## EXERCISE
Locate the word "this" in the entries below, then gather every line that holds it.

3D scene scripts
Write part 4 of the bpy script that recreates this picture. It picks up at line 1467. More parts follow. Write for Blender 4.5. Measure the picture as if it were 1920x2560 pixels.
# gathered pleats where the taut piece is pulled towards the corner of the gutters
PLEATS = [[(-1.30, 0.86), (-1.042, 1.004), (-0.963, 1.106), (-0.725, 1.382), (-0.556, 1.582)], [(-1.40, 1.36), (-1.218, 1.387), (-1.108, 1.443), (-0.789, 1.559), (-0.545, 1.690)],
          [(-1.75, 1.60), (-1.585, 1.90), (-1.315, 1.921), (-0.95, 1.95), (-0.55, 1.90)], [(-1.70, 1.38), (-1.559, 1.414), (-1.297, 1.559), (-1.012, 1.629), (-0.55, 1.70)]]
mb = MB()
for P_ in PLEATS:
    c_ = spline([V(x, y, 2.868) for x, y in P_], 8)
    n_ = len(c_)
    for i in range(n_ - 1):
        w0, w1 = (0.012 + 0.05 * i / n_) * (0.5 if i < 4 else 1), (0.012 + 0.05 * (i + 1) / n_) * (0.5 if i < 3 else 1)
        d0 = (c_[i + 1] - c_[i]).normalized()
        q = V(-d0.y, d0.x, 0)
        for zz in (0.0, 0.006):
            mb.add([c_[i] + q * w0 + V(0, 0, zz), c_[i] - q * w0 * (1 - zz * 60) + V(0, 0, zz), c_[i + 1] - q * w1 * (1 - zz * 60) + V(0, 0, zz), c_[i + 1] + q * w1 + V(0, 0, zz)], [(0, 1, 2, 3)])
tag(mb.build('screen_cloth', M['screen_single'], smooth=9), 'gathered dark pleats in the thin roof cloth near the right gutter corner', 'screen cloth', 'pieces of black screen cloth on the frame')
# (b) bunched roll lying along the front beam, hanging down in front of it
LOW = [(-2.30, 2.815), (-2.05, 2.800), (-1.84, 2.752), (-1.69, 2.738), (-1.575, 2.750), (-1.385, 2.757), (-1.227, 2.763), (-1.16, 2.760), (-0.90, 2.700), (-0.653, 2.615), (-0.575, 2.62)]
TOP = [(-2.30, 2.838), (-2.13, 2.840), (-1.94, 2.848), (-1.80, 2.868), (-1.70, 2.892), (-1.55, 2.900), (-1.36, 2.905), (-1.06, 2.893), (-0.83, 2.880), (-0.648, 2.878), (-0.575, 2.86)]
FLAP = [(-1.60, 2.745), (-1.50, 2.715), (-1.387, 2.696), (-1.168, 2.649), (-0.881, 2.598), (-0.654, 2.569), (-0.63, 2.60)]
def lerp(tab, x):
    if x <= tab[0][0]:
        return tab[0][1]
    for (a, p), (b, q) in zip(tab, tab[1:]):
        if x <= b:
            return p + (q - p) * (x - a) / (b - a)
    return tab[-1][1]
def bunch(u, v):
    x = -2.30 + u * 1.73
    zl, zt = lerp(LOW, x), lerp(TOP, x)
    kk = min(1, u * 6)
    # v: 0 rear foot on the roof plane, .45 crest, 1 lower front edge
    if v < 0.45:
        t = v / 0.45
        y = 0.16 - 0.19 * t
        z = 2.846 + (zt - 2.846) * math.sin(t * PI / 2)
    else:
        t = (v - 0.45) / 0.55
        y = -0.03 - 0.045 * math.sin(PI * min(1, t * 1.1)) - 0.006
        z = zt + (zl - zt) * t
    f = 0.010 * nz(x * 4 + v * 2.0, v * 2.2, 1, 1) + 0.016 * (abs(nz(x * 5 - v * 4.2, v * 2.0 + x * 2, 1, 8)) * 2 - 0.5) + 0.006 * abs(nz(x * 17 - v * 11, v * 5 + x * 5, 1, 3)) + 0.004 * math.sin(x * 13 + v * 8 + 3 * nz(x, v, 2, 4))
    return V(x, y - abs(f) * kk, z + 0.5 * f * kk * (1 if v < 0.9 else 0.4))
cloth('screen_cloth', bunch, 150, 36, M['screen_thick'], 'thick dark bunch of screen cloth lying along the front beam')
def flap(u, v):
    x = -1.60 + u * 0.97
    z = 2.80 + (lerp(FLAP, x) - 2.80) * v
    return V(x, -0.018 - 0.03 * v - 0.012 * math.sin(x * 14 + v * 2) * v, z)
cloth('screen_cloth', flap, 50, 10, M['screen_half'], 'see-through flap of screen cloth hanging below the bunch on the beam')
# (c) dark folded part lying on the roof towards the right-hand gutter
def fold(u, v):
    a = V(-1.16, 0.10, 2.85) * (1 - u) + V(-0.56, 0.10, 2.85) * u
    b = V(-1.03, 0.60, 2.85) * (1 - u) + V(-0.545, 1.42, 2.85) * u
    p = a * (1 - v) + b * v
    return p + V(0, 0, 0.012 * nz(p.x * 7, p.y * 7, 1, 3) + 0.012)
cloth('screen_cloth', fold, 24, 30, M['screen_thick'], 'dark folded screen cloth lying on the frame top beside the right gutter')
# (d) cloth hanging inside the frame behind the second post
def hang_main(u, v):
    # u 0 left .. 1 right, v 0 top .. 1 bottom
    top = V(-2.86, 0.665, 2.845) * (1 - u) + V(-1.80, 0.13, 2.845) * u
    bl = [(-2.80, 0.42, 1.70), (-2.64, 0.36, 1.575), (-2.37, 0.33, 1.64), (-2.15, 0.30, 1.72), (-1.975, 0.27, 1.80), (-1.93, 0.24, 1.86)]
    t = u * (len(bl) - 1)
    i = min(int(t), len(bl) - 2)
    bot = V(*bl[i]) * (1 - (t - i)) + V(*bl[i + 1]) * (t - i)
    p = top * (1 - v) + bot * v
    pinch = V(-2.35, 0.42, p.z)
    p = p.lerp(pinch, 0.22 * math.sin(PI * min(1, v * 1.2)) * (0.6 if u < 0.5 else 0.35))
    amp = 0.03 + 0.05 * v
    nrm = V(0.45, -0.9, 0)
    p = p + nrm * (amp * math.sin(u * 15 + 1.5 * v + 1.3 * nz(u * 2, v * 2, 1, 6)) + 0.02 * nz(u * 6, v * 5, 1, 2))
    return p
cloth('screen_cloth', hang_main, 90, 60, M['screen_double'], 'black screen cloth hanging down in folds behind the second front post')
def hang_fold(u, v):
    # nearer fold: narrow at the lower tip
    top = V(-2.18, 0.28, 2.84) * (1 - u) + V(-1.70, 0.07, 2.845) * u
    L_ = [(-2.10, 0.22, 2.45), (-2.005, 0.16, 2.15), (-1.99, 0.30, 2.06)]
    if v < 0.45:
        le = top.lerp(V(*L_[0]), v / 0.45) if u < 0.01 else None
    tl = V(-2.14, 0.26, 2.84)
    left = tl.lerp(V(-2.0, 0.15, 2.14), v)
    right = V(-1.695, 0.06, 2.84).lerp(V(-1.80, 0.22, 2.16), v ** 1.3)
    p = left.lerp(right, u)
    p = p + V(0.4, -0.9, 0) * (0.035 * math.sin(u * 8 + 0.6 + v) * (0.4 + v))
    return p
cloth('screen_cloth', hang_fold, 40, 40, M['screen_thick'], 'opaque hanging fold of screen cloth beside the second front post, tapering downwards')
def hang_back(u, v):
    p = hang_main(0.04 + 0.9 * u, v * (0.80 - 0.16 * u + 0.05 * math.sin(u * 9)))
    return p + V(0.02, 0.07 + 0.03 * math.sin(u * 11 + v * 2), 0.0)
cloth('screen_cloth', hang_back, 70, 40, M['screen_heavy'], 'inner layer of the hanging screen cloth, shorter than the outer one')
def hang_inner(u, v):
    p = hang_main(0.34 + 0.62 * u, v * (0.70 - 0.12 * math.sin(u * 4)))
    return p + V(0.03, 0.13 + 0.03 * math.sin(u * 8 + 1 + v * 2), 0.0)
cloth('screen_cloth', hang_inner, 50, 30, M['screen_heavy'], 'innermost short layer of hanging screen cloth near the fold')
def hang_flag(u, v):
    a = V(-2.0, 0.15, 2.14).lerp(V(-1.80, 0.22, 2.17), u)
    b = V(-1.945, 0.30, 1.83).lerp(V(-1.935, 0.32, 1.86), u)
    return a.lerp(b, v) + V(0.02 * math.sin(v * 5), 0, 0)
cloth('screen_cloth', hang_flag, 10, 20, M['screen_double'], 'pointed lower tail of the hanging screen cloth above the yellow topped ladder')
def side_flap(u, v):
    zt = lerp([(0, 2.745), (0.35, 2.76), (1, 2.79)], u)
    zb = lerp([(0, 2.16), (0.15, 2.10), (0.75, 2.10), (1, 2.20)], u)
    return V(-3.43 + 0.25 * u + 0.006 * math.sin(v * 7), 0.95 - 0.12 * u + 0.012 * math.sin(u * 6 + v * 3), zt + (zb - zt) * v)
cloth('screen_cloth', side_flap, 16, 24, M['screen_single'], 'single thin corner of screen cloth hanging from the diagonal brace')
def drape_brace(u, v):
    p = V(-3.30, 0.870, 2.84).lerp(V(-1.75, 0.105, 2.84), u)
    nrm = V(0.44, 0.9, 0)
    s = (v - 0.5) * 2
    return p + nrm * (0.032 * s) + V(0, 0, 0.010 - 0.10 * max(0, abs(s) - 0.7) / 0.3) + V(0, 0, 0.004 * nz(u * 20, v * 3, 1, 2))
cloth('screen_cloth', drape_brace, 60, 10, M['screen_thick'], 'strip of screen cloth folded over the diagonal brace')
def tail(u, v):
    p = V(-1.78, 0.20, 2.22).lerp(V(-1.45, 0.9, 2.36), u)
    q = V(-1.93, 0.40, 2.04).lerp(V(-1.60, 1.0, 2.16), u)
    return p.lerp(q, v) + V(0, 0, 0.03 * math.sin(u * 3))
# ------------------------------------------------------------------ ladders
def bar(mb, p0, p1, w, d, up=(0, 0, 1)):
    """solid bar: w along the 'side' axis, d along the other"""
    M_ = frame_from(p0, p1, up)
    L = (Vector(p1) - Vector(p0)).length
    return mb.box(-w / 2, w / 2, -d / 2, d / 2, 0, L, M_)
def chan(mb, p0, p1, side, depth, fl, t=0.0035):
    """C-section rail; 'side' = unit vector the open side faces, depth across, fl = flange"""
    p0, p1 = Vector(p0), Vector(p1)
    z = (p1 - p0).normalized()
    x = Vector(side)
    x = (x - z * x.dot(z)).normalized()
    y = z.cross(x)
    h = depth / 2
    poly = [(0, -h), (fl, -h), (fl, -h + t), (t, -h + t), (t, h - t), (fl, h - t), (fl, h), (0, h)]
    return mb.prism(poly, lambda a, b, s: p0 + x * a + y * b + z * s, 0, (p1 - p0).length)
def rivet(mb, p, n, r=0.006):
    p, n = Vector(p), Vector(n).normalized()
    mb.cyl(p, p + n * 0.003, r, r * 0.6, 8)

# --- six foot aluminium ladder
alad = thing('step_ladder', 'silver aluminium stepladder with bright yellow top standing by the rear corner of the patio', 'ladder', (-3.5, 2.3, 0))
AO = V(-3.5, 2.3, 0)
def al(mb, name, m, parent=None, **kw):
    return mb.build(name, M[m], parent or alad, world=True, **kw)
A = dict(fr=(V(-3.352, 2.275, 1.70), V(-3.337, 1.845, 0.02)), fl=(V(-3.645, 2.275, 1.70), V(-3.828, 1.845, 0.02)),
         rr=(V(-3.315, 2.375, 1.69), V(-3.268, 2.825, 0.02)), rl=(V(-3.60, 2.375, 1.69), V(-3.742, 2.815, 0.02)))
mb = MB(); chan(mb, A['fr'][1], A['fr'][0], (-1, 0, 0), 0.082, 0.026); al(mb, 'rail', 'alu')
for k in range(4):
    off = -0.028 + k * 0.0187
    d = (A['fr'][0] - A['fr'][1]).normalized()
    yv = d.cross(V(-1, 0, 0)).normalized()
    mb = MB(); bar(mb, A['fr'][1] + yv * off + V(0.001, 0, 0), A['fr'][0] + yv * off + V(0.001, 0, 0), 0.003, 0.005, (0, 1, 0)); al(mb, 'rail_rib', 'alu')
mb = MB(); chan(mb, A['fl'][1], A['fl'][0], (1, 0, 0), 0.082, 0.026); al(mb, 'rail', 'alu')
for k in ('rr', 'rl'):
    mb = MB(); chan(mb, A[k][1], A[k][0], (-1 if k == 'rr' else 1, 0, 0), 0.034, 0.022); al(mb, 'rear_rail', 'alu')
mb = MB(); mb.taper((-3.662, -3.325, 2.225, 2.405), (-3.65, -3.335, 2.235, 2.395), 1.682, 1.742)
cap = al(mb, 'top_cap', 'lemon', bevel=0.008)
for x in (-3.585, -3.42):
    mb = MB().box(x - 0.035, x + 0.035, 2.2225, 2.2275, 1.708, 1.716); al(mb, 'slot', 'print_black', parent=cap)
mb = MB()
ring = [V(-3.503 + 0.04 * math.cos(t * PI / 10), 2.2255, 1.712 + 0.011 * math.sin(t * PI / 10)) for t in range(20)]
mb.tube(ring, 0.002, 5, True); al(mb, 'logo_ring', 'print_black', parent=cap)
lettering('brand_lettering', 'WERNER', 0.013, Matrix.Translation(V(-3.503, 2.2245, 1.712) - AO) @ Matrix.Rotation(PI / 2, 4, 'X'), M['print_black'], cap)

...

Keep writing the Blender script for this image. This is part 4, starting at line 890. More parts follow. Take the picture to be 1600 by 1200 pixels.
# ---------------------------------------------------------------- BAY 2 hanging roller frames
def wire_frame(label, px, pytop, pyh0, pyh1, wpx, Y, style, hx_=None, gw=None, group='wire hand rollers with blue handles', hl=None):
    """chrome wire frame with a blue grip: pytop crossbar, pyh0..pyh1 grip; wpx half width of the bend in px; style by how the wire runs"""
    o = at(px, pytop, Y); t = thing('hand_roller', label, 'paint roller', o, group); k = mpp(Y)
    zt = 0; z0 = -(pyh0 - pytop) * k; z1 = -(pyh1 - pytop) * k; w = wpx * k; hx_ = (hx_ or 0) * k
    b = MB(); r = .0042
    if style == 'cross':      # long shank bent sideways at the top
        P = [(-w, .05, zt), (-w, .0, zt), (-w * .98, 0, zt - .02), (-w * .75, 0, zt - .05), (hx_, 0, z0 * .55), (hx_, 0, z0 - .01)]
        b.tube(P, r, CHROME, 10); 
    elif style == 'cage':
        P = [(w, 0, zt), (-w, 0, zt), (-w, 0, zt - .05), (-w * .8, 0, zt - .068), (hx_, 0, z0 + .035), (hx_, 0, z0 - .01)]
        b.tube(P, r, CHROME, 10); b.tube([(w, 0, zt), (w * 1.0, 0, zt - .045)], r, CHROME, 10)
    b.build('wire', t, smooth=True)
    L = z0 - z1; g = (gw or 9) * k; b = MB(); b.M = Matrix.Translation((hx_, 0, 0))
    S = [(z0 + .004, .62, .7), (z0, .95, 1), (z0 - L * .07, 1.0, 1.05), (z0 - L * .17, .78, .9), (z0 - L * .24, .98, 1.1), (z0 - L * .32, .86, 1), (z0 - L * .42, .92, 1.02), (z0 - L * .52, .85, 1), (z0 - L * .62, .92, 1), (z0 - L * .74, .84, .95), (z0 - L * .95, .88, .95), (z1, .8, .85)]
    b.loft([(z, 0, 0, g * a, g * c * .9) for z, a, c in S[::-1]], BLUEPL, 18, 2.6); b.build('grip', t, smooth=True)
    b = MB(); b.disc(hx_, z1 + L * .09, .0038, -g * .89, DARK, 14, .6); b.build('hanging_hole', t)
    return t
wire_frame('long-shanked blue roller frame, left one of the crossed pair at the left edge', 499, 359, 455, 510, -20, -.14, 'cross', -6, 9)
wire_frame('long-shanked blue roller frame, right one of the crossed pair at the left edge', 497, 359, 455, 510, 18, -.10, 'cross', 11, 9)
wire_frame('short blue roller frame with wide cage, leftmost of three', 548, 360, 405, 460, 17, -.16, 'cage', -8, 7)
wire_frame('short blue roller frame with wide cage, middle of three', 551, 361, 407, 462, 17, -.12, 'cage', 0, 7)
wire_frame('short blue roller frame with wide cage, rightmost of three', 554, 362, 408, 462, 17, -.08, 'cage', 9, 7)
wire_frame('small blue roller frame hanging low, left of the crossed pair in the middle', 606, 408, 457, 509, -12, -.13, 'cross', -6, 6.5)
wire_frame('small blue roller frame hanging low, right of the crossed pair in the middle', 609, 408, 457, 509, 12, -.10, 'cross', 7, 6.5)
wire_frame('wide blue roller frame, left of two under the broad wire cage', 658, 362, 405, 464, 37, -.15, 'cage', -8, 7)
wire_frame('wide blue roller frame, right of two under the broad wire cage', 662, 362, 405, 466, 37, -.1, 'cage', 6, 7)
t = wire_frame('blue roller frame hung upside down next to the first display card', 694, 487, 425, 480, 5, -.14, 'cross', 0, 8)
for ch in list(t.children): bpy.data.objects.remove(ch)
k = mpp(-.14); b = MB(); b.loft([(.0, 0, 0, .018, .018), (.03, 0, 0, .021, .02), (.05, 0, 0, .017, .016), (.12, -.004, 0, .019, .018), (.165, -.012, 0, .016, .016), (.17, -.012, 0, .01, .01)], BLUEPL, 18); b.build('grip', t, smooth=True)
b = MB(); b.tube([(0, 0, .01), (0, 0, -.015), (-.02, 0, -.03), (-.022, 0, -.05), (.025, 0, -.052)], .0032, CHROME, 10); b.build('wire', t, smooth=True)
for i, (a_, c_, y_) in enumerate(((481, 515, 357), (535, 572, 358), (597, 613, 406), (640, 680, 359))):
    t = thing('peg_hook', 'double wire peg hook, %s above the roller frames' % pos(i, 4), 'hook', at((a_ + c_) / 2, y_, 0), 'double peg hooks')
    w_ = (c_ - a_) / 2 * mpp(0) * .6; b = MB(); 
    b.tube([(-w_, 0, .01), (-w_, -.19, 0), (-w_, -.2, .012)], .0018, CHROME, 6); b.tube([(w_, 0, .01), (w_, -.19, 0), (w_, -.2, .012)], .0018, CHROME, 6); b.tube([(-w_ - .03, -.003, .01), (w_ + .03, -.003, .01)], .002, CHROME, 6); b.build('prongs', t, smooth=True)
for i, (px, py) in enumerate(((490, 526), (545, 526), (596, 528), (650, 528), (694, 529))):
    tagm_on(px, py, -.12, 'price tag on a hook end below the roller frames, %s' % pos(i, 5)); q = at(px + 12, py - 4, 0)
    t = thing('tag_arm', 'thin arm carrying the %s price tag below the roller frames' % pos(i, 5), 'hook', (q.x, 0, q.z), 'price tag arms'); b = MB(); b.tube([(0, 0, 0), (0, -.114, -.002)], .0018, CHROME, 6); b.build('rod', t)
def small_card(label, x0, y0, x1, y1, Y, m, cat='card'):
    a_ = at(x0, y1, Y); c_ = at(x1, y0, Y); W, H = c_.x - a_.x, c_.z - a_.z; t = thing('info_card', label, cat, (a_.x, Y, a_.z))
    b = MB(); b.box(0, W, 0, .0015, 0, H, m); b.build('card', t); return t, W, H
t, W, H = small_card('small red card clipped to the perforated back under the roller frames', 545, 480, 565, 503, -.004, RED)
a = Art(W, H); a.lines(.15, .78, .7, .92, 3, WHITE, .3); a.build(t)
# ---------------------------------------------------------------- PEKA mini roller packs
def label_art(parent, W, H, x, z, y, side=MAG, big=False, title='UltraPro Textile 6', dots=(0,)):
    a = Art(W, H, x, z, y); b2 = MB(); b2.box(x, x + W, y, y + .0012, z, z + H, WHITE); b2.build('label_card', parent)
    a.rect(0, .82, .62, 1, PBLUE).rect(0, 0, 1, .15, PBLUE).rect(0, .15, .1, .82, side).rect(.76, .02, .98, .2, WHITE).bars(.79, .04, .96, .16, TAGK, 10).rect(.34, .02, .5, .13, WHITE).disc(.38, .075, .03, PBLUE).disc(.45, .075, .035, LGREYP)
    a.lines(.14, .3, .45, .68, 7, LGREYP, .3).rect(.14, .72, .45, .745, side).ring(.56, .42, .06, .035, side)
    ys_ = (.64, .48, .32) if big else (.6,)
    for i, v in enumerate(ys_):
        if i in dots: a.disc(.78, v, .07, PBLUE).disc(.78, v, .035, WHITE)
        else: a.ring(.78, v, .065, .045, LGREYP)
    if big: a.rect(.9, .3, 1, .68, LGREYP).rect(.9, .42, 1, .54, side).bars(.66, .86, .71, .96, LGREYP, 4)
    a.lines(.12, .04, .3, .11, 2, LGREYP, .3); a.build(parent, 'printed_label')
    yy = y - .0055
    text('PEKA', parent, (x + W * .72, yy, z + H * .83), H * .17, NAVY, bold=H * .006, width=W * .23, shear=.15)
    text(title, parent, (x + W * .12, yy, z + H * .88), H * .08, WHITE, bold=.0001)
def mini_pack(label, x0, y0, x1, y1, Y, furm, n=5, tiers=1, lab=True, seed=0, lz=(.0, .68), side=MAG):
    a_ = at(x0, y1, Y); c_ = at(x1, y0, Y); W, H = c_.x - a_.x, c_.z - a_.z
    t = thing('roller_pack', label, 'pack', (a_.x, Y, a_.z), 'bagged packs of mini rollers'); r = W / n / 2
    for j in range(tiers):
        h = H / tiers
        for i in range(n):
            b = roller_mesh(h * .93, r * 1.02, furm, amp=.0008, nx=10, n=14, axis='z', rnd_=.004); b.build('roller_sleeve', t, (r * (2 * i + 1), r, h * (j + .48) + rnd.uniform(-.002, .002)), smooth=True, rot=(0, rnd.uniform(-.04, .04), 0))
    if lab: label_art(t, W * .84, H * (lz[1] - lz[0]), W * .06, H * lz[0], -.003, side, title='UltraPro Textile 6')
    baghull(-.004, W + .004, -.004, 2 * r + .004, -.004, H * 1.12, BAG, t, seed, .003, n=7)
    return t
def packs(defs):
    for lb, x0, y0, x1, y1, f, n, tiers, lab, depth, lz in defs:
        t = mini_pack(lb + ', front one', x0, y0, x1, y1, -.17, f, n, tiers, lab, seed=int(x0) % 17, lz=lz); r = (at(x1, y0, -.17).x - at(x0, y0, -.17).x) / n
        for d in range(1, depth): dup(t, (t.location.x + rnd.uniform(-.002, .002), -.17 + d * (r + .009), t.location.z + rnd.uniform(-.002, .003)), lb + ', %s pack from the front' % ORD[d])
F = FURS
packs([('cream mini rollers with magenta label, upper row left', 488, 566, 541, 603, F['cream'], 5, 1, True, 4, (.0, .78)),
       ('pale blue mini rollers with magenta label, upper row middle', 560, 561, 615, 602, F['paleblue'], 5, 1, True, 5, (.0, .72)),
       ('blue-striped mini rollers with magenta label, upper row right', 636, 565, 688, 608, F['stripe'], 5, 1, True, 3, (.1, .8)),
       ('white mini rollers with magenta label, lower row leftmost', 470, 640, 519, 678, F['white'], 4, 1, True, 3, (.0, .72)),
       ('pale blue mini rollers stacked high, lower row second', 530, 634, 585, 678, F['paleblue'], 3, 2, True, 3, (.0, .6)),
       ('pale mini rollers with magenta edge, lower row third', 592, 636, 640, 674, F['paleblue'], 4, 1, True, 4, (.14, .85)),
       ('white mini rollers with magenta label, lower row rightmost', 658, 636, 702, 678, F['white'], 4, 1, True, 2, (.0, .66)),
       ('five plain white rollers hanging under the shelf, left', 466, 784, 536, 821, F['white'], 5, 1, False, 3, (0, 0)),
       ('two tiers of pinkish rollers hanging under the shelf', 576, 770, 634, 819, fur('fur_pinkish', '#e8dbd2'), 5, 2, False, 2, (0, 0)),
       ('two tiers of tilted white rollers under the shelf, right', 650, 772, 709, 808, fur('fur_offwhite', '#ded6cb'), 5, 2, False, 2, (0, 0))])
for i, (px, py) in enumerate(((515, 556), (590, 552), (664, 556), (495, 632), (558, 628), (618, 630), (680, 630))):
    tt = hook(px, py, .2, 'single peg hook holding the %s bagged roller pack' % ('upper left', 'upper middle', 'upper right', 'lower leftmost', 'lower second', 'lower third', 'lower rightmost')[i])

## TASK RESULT
Write part 4 of the bpy script that recreates this picture. It picks up at line 1467. More parts follow. Write for Blender 4.5. Measure the picture as if it were 1920x2560 pixels.
Keep writing the Blender script for this image. This is part 4, starting at line 890. More parts follow. Take the picture to be 1600 by 1200 pixels.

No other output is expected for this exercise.